Everything takes so damn long. Among other things, Duggan touted the Fitzgerald neighborhood as an example of development in the neighborhood. Earlier this year his administration said the new park inside the neighborhood and the greenway bike path would be done by the end of the year. Then a few weeks ago during a groundbreaking staged as basically a pre-election photo op — during which city officials and a neighborhood block club leader scooped dirt out of a wooden box — it was said that it would be done sometime next year.

I've cruised through the area twice since then and have seen nothing more done at that site. However, the last time through I ran into a brother looking over the area with a drone. He said that he was the landscaper who would be working on the park. So things are happening, but it's slow.

As I was leaving the neighborhood I noticed some contractors working on a building at Prairie Street and West McNichols Road. They told me there was going to be a barbecue and soul food restaurant there. Detroit Sip coffeehouse is across the street from there. That place has been open for special events for the past couple of years but not on a daily basis. It's slow.

Detroit has been on the decline for 60 years; it's not going to turn around in one mayoral term. There are deep problems that need to be overcome, not the least of which is a population that has been terrorized by water shutoffs and mortgage foreclosures the past few years. It's slow.

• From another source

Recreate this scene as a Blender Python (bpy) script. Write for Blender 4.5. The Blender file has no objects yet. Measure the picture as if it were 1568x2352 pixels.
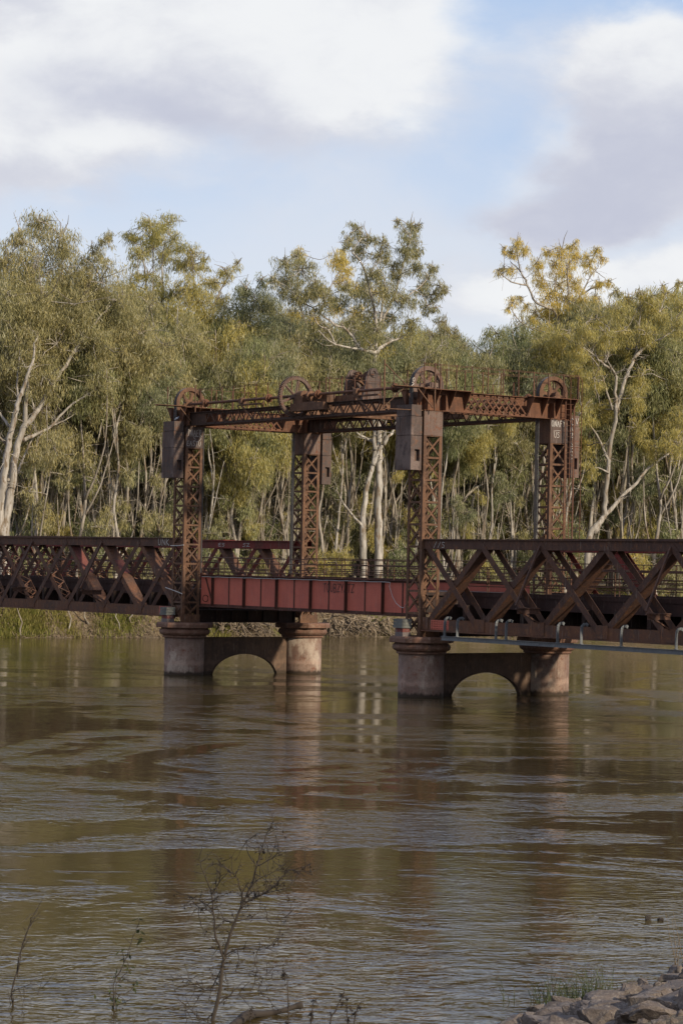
import bpy, bmesh, math, random
import numpy as np
from mathutils import Vector, Matrix
random.seed(7); rng = np.random.default_rng(7)
S = bpy.context.scene
col = S.collection
PI = math.pi

# ------------------------------------------------------------------ camera
CAM = np.array([124.6128, -78.0663, 7.0071])
CR = np.array([0.58495264, 0.81080829, 0.02050175])
CU = np.array([0.00591952, -0.0295447, 0.99954593])
CF = np.array([-0.81104585, 0.58456567, 0.02208184])
FP = 5450.0                      # focal length in units of a picture 1568 wide, 2352 high
cd = bpy.data.cameras.new("camera"); cam = bpy.data.objects.new("camera", cd); col.objects.link(cam)
cd.sensor_fit = 'HORIZONTAL'; cd.sensor_width = 24.0; cd.lens = FP / 1568 * 24.0
cd.clip_start = 0.5; cd.clip_end = 6000
M = Matrix.Identity(4)
for i in range(3):
    M[i][0] = CR[i]; M[i][1] = CU[i]; M[i][2] = -CF[i]; M[i][3] = CAM[i]
cam.matrix_world = M
S.camera = cam

def ray(x, y):
    return CF + (x - 784) / FP * CR - (y - 1176) / FP * CU
def at(x, y, ax, v):             # where the line of sight through a picture point meets a world plane
    d = ray(x, y); t = (v - CAM[ax]) / d[ax]; return CAM + t * d
def atd(x, y, D):
    return CAM + ray(x, y) * D

# ------------------------------------------------------------------ light
SUN = Vector((0.86, 0.22, 0.40)).normalized()
sl = bpy.data.lights.new("sun", 'SUN'); so = bpy.data.objects.new("sun", sl); col.objects.link(so)
sl.energy = 4.7; sl.angle = math.radians(2.5); sl.color = (1.0, 0.84, 0.62)
so.rotation_euler = SUN.to_track_quat('Z', 'Y').to_euler()
S.view_settings.view_transform = 'Standard'; S.view_settings.look = 'None'
S.view_settings.exposure = 0.0; S.view_settings.gamma = 1.0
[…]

Yet I believe this administration is sincere in its effort to move development into the neighborhoods. There's no manual of how to do this. Actually, city planning director Maurice Cox said at a meeting some time back that we are "writing the book."

Young's basic criticism is that it's not happening fast enough — and that Duggan is a criminal. If that is true, then justice should take its due on him and any cronies who were in on it. Young also puts a lot of credence in being the son of The Mayor. The first Young was a Tuskegee Airman, and a labor and political activist for nearly three decades before he was elected mayor. His 20 years in office was long enough to leave a real political legacy and people who want to keep it alive. That's what Young II is trying to tap into.

I voted for Coleman A. Young every chance I had, but the father is not the son. This new Coleman Young doesn't seem to measure up. I wouldn't normally say that about somebody. I have my own issues about measuring up to my dad. However, Young II has invited the comparison by regularly evoking his father. He did it a couple of times during the debate.

Young went back there in his closing statement with, "It is time to take back the motherland. It is time to take our freedom back." I don't think that resonates with today's Detroiters the way it once did.

I haven't seen any recent polling, but in the primary election Young trailed Duggan by 40 percent of votes. The only thing that will change that is a haymaker — something like the feds waiting for Duggan after the debate, with handcuffs. That didn't happen.